◆ SET EXERCISE: Extract, from the listing that follows, each line containing the word "this".

====== RECORDED INFORMATION

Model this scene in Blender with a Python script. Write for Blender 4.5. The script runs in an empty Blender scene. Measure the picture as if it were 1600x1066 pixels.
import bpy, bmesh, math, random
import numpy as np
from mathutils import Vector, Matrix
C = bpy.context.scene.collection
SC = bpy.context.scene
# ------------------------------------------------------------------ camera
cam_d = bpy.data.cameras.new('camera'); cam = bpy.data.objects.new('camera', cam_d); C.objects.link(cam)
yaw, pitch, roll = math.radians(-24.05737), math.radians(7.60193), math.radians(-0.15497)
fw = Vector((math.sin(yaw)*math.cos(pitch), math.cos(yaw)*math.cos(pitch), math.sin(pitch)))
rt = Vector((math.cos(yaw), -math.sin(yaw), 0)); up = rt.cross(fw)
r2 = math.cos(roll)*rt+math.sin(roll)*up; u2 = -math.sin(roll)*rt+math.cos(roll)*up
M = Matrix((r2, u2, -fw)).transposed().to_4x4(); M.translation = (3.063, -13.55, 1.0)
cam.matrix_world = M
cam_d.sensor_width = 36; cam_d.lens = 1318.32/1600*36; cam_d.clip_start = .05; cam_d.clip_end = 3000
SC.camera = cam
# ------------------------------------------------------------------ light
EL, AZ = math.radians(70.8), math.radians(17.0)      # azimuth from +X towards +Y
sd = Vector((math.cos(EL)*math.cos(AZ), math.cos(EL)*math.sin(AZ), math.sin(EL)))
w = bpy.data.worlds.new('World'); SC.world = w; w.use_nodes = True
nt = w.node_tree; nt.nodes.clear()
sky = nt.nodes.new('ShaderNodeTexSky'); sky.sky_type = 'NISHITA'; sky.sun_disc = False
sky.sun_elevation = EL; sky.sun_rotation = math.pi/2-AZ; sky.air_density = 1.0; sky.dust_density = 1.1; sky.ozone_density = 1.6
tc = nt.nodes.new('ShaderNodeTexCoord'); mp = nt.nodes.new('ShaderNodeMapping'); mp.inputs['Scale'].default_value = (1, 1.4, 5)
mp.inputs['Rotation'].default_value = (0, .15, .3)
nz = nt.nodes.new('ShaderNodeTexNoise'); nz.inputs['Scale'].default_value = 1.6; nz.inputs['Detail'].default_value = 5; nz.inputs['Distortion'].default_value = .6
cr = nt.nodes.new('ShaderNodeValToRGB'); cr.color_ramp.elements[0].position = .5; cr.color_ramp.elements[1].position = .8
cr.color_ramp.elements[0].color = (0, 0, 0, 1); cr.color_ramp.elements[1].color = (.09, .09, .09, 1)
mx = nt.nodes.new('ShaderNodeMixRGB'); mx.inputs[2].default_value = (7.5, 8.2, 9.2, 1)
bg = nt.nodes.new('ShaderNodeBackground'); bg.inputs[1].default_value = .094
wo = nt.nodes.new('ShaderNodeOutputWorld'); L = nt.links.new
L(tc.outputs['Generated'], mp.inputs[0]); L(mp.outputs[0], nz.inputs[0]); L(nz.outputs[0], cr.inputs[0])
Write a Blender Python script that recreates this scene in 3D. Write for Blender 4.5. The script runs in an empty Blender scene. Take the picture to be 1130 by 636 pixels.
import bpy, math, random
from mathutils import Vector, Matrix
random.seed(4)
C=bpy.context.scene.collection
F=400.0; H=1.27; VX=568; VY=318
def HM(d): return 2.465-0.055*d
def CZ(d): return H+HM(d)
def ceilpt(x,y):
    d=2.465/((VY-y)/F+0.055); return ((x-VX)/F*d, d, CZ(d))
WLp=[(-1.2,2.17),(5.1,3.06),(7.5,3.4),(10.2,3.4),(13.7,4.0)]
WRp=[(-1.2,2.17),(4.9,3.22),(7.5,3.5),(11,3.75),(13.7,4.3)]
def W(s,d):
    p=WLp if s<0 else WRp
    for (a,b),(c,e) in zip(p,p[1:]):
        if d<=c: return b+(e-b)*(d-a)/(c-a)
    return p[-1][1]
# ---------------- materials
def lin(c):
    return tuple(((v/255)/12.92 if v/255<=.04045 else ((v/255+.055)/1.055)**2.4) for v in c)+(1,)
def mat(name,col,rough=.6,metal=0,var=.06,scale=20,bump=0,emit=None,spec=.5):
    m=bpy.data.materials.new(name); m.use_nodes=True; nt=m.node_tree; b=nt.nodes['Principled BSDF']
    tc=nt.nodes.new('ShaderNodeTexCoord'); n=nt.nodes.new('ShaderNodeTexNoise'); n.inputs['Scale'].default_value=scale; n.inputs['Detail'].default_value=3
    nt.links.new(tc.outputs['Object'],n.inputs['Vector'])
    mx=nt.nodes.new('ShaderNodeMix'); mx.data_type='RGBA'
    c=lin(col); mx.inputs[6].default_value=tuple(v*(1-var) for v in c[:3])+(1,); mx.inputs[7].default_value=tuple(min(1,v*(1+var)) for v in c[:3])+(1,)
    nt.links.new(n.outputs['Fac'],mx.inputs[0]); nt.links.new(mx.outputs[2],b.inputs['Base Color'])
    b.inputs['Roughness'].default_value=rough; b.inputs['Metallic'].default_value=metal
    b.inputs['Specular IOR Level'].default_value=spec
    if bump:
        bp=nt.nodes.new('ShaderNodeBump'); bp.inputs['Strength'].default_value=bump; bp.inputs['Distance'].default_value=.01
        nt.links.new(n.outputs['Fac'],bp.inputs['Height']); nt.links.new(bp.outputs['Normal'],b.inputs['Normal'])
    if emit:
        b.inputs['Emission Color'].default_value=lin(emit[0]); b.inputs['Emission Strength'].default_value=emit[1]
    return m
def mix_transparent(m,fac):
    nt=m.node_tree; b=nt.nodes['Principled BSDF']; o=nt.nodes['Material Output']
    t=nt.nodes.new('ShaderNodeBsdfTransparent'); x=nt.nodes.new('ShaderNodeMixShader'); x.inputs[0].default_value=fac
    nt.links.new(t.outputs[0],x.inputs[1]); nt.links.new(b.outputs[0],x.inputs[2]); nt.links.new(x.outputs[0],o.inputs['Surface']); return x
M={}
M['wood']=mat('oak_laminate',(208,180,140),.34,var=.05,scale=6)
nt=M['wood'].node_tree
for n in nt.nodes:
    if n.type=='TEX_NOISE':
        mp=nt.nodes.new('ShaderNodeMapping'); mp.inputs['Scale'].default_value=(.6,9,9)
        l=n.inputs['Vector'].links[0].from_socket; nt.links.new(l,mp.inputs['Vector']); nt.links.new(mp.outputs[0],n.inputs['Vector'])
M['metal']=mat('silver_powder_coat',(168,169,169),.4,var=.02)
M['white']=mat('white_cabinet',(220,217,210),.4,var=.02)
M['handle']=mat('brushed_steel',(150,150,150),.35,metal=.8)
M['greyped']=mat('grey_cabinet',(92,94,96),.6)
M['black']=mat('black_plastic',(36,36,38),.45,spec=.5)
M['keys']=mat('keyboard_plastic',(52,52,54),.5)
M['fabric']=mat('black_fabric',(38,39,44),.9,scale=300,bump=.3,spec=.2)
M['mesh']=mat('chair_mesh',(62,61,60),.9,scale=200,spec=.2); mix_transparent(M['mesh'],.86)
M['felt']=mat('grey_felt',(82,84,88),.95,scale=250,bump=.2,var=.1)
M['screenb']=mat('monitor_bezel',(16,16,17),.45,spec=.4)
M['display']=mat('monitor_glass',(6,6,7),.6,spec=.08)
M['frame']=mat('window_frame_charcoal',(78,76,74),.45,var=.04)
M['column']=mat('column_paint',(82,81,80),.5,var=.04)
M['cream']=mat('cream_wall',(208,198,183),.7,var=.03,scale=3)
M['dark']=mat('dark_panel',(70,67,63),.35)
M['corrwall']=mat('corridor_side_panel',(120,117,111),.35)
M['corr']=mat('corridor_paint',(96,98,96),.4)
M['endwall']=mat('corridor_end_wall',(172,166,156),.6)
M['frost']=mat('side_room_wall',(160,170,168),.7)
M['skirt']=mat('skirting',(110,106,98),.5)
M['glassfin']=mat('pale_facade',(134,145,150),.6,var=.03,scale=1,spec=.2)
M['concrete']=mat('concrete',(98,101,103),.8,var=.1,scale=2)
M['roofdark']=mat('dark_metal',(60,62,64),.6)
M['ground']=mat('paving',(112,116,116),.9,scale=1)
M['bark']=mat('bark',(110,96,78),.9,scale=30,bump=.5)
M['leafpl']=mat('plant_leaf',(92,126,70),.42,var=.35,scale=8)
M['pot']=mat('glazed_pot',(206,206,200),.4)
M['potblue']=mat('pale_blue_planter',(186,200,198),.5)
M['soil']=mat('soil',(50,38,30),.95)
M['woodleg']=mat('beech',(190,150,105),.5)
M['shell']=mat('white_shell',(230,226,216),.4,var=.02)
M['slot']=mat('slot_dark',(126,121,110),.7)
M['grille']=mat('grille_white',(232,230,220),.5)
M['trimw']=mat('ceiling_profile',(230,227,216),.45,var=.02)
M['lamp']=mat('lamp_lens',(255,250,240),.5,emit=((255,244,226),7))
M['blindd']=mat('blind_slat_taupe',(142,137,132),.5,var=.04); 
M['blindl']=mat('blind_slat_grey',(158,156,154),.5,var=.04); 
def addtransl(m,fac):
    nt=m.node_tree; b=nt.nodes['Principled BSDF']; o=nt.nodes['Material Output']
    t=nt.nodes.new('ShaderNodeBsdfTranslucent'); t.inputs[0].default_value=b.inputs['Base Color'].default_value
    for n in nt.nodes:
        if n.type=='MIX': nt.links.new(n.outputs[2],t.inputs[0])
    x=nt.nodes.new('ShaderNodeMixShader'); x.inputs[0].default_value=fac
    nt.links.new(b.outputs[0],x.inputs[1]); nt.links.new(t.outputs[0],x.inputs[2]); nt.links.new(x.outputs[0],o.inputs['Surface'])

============

◆ FINAL RESULT:
Model this scene in Blender with a Python script. Write for Blender 4.5. The script runs in an empty Blender scene. Measure the picture as if it were 1600x1066 pixels.
Write a Blender Python script that recreates this scene in 3D. Write for Blender 4.5. The script runs in an empty Blender scene. Take the picture to be 1130 by 636 pixels.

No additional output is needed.